┌─ MATERIAL
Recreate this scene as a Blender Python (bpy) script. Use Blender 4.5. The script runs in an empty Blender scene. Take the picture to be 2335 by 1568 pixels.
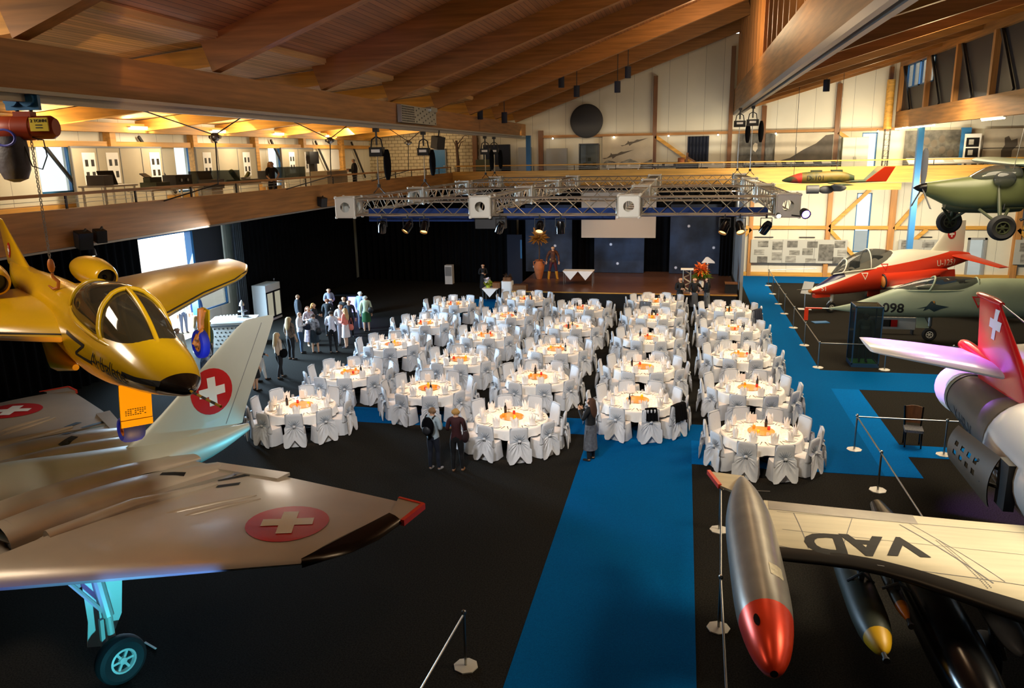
import bpy, bmesh, math, random
from math import sin, cos, pi, radians
from mathutils import Vector, Matrix, Euler
from mathutils.bvhtree import BVHTree
random.seed(7)
SC = bpy.context.scene
COL = SC.collection

# ---------------- camera
cd = bpy.data.cameras.new('camera'); cam = bpy.data.objects.new('camera', cd); COL.objects.link(cam)
cd.sensor_fit = 'HORIZONTAL'; cd.sensor_width = 36; cd.lens = 36*1782.63/2335; cd.clip_start = .1; cd.clip_end = 300
RR = ((0.97752746, 0.03271081, -0.20825483), (0.21006018, -0.23428765, 0.94920178), (-0.01774238, -0.97161685, -0.23589385))
cam.matrix_world = Matrix([(r[0], -r[1], -r[2], t) for r, t in zip(RR, (0, 0, 7.6))] + [(0, 0, 0, 1)])
SC.camera = cam
SC.view_settings.view_transform = 'Standard'; SC.view_settings.look = 'None'
SC.view_settings.exposure = 0.0; SC.view_settings.gamma = 1; SC.view_settings.use_curve_mapping = False
cy = SC.cycles
cy.max_bounces = 5; cy.diffuse_bounces = 3; cy.glossy_bounces = 3; cy.transmission_bounces = 4; cy.transparent_max_bounces = 12
cy.sample_clamp_indirect = 4; cy.sample_clamp_direct = 0; cy.caustics_reflective = False; cy.caustics_refractive = False
cy.use_denoising = True

# ---------------- world: bright overcast sky seen through the windows
W = bpy.data.worlds.new('sky'); SC.world = W; W.use_nodes = True
bg = W.node_tree.nodes['Background']; bg.inputs[0].default_value = (.93, .97, 1, 1); bg.inputs[1].default_value = 4.0

def lin(h):
    h = h.lstrip('#'); o = []
    for i in (0, 2, 4):
        c = int(h[i:i+2], 16)/255
        o.append(c/12.92 if c <= .04045 else ((c+.055)/1.055)**2.4)
    return (*o, 1)

def light(name, kind, loc, power, col=(1, 1, 1), aim=None, size=.3, size_y=None, spot=60, blend=.5, data=None):
    if data is None:
        data = bpy.data.lights.new(name, kind); data.energy = power; data.color = col
        if kind == 'AREA':
            data.size = size
            if size_y: data.shape = 'RECTANGLE'; data.size_y = size_y
        else: data.shadow_soft_size = size
        if kind == 'SPOT': data.spot_size = radians(spot); data.spot_blend = blend
    o = bpy.data.objects.new(name, data); COL.objects.link(o); o.location = loc
    if aim is not None:
        o.rotation_euler = (Vector(aim)-Vector(loc)).to_track_quat('-Z', 'Y').to_euler()
    return o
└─
- _REQUIREMENTS_: Every line from the start of the listing above through the line with "COL = SC.collection" should be repeated exactly; skip the pictures and add nothing else.

- _SOLUTION_:
Recreate this scene as a Blender Python (bpy) script. Use Blender 4.5. The script runs in an empty Blender scene. Take the picture to be 2335 by 1568 pixels.
import bpy, bmesh, math, random
from math import sin, cos, pi, radians
from mathutils import Vector, Matrix, Euler
from mathutils.bvhtree import BVHTree
random.seed(7)
SC = bpy.context.scene
COL = SC.collection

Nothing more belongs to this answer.